Excerpt from a dataset

—————

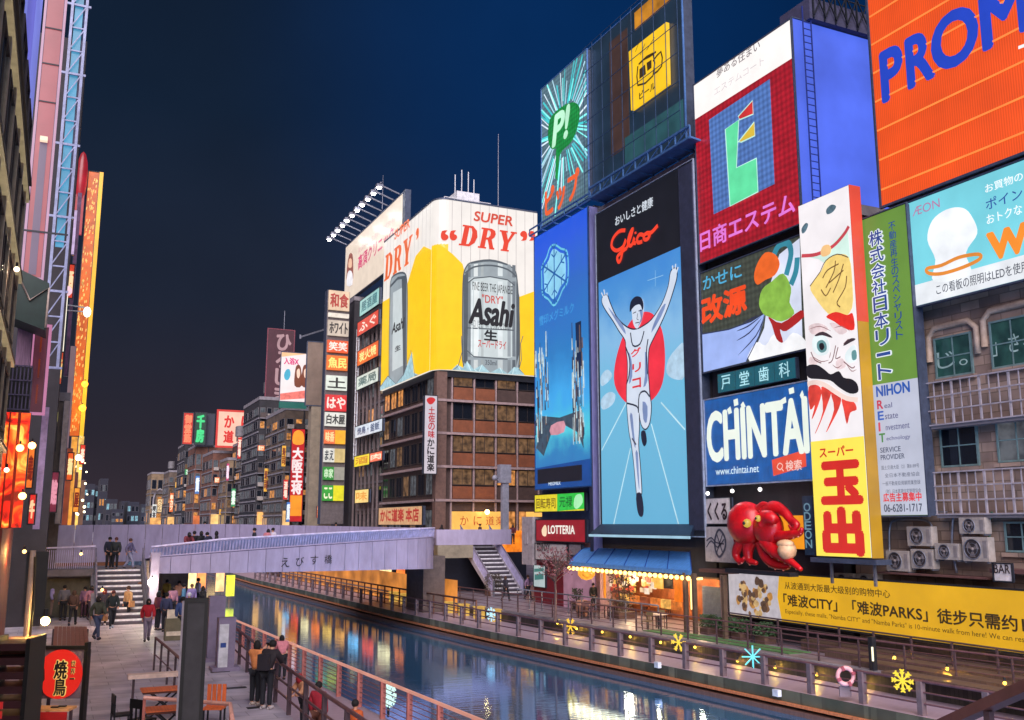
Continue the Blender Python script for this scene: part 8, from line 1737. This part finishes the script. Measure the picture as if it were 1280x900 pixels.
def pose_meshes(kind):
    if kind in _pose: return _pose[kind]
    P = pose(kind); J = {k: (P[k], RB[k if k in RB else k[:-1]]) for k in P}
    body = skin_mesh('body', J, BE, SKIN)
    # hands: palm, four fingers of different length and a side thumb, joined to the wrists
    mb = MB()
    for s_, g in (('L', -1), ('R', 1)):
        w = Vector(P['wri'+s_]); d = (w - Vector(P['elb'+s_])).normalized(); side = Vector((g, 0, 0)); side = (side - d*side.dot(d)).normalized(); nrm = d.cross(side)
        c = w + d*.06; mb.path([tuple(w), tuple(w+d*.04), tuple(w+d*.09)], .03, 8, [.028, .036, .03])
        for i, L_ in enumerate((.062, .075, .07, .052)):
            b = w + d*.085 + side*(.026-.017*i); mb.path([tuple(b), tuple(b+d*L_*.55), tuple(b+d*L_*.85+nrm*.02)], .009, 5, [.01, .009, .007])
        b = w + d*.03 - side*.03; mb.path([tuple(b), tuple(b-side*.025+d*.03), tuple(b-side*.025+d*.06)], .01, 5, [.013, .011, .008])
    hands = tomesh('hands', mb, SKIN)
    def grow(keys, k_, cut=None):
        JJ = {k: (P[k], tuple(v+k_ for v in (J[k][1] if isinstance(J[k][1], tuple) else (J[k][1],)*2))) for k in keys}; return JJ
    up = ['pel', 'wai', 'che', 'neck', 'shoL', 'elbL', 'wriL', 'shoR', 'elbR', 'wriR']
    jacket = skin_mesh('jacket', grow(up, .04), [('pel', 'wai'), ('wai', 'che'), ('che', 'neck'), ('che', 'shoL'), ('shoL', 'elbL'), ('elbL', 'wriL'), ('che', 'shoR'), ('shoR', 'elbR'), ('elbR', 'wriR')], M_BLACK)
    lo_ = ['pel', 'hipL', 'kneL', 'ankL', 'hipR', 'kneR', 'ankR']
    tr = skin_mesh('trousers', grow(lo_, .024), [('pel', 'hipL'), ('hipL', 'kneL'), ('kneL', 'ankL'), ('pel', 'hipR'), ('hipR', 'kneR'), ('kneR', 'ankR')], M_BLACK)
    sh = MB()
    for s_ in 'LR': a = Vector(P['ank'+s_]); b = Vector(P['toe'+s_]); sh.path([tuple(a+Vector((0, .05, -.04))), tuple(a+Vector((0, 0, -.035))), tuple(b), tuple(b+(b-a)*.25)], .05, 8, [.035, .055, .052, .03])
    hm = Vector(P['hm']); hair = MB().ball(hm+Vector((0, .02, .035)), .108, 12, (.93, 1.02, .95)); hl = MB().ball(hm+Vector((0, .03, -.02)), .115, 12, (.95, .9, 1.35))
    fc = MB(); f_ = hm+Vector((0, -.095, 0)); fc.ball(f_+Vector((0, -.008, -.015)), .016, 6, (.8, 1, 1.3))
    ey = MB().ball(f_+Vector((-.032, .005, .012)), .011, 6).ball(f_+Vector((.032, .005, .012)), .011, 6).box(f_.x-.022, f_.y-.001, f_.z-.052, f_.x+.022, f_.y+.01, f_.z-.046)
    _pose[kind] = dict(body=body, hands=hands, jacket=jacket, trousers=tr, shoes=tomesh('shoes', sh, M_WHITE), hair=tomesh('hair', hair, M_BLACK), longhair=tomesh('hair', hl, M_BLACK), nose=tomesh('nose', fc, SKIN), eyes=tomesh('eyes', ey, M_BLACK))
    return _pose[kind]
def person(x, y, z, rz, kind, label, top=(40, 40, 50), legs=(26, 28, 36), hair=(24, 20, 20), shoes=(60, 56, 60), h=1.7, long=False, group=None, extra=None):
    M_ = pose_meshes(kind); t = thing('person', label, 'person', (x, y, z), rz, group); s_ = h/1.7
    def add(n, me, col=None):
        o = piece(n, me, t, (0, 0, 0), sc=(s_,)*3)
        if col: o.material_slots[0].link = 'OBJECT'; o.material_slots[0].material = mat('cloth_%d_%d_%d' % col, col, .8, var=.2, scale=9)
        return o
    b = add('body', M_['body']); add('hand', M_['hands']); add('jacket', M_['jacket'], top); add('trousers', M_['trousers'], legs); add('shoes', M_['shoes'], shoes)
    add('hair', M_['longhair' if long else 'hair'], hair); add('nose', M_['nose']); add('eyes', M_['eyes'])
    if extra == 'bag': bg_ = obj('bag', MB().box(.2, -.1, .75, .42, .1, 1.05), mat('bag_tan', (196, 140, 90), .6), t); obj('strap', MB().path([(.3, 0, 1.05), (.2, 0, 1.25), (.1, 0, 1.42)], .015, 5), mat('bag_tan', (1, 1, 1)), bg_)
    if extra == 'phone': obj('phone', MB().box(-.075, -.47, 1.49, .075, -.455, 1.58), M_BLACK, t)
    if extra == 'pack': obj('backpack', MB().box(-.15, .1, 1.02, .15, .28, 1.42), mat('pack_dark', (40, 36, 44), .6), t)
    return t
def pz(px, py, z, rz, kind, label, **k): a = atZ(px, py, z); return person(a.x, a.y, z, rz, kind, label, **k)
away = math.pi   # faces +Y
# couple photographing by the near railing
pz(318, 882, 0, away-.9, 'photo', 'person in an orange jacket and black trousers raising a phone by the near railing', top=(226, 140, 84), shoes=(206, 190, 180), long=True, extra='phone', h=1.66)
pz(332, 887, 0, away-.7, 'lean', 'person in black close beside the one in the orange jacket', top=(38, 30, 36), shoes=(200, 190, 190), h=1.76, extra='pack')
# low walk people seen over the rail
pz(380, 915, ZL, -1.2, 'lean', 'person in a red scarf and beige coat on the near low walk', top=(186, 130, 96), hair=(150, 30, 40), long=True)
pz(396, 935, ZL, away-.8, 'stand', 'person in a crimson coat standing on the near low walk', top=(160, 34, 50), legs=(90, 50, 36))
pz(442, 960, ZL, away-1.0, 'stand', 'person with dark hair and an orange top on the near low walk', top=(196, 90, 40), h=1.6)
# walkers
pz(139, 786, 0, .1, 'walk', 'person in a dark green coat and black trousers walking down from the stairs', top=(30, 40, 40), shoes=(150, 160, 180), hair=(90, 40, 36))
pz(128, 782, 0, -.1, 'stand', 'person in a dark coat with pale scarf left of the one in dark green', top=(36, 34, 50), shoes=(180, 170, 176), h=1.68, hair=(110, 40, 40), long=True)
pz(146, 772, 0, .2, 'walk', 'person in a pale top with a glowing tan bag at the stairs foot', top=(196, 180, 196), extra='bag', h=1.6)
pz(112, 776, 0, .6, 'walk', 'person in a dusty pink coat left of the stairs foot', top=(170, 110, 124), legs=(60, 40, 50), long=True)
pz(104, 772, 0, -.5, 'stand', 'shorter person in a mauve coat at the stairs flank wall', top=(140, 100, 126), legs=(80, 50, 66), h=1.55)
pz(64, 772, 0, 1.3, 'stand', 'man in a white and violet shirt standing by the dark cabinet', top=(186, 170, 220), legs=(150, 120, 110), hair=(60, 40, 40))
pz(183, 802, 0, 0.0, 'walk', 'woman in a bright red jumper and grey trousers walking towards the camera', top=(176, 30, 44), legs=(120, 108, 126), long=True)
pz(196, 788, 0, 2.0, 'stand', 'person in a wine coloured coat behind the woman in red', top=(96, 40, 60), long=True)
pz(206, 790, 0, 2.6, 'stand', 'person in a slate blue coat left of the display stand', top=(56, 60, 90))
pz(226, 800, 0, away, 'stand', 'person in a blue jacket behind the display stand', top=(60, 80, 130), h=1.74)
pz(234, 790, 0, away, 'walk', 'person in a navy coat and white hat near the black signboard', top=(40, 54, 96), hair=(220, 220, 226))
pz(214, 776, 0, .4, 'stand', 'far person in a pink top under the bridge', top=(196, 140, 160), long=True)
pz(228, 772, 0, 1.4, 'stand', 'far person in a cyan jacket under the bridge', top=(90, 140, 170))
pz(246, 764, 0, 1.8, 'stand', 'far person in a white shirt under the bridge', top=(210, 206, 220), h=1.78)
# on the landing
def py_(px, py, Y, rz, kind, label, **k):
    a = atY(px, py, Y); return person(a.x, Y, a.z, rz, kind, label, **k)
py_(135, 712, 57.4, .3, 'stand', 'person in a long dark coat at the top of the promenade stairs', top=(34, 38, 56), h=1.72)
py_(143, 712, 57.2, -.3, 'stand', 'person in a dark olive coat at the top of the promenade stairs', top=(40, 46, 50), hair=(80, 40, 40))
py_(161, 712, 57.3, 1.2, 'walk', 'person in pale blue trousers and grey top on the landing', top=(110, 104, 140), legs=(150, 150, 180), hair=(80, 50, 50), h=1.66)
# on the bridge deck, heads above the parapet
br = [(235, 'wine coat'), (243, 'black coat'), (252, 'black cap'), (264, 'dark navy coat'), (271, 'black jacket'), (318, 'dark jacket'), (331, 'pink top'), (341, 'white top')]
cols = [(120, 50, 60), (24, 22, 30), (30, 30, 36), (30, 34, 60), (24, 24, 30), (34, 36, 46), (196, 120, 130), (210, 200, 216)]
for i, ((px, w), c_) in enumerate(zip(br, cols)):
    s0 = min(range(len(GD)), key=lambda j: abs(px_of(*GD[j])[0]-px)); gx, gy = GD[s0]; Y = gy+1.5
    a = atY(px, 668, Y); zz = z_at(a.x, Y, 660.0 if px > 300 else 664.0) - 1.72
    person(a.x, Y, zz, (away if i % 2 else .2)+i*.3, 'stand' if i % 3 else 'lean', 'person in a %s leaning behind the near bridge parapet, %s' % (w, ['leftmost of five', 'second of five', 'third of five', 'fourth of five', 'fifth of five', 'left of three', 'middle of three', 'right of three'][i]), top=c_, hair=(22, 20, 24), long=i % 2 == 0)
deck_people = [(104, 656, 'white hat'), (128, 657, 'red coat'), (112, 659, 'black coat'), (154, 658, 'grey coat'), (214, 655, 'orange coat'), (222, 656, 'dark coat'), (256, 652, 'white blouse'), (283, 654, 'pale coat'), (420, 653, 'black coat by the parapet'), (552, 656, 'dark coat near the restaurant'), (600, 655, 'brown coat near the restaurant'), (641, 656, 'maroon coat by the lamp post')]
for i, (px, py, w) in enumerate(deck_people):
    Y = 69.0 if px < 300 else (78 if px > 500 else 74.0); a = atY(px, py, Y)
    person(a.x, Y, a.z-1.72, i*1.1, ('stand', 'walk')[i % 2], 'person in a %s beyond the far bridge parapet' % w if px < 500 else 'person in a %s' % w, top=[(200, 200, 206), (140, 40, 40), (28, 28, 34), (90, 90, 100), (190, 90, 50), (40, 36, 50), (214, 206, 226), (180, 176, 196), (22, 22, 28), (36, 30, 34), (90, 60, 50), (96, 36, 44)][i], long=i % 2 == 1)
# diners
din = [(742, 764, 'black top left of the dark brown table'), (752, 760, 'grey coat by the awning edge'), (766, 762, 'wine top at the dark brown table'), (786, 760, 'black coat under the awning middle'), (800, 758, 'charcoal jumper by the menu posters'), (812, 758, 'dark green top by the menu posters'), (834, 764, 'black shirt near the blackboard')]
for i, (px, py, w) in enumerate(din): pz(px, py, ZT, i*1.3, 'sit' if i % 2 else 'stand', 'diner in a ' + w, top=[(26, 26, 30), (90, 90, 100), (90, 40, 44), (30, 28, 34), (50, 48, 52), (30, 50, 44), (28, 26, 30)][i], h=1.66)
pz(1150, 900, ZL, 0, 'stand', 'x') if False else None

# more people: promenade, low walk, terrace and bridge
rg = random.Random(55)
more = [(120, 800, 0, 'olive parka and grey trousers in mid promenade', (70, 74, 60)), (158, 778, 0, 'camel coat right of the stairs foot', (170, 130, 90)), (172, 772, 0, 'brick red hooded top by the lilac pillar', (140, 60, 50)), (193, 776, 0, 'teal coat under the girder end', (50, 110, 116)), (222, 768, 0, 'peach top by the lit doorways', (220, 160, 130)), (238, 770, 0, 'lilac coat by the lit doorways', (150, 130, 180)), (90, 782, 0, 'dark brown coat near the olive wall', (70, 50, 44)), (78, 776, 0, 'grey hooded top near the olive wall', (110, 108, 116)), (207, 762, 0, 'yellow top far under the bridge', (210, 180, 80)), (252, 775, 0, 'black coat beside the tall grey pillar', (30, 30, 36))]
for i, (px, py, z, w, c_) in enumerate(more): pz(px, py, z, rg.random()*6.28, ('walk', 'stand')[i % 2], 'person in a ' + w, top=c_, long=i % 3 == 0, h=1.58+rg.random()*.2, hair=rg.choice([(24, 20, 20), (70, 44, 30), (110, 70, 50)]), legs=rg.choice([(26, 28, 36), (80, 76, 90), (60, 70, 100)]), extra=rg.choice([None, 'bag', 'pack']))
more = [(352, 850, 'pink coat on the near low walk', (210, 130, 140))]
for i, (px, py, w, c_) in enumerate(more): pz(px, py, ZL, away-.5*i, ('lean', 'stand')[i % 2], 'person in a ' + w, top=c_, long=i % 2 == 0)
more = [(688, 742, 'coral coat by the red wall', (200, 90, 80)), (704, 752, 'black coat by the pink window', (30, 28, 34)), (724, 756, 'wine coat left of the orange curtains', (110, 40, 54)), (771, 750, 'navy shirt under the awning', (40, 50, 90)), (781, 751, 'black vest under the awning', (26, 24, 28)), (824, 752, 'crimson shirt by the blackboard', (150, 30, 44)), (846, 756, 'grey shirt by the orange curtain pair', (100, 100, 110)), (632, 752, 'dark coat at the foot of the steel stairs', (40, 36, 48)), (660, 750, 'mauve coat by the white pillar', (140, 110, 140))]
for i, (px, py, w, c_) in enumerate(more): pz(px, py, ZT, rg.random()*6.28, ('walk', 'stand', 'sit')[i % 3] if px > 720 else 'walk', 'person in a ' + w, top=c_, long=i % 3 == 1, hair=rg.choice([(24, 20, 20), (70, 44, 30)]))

—————

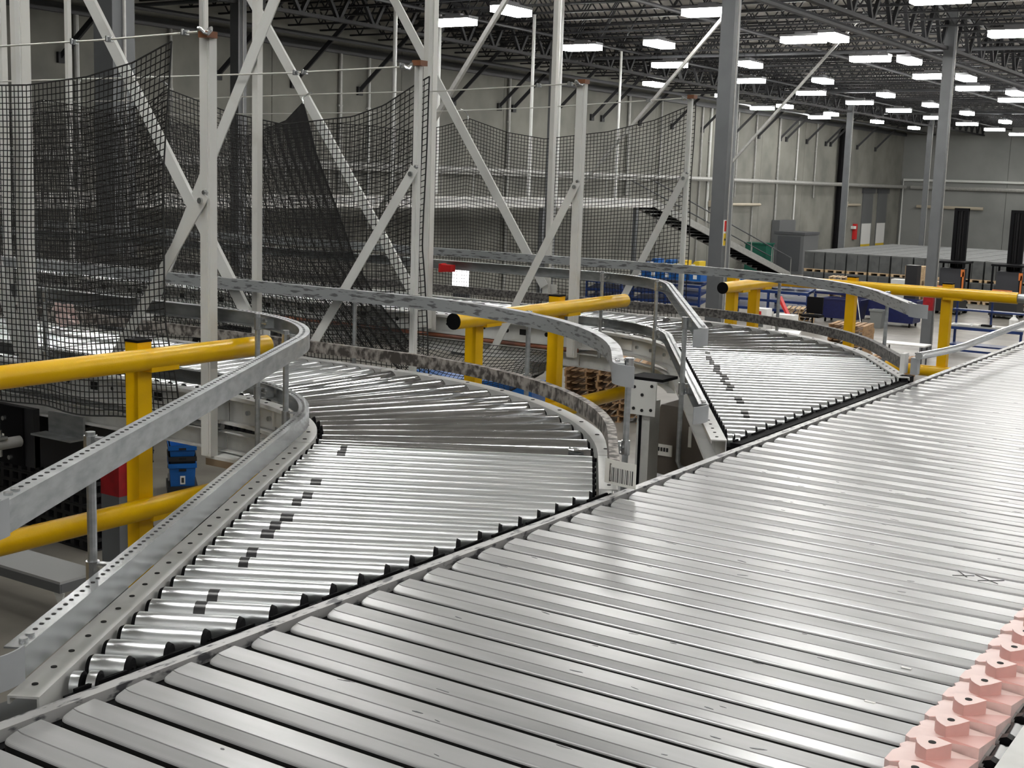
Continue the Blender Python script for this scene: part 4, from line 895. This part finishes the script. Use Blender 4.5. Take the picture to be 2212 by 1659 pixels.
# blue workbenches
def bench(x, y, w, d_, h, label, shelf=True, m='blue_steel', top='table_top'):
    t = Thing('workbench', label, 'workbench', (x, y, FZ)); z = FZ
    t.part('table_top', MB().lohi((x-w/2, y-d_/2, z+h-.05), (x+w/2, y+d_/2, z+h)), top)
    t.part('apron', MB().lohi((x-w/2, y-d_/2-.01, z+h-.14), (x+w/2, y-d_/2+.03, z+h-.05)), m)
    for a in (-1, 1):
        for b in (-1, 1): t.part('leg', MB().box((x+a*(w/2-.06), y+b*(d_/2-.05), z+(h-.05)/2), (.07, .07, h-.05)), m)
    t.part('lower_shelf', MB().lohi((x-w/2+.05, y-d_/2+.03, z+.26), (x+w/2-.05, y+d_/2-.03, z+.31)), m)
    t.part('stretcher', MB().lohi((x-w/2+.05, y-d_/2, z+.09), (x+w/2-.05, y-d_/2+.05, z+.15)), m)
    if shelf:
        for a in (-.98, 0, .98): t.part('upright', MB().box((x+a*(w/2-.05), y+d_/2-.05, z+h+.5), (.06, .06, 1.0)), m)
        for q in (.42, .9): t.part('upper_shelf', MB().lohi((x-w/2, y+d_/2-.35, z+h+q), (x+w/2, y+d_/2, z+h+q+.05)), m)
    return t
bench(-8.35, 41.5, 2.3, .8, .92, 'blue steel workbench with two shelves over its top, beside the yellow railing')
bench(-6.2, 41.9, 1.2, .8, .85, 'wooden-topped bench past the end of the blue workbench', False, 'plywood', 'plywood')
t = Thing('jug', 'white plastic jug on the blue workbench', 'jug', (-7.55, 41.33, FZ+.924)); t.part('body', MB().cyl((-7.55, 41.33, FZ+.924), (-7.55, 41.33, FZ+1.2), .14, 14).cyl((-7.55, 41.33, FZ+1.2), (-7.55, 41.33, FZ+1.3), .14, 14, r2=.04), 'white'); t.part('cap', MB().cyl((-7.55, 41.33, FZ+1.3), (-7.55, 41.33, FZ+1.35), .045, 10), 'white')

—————

▸ PROMPT
Select, from the listing, all lines that include the word "this".

▸ OUTPUT OF THE EXERCISE
Continue the Blender Python script for this scene: part 8, from line 1737. This part finishes the script. Measure the picture as if it were 1280x900 pixels.
Continue the Blender Python script for this scene: part 4, from line 895. This part finishes the script. Use Blender 4.5. Take the picture to be 2212 by 1659 pixels.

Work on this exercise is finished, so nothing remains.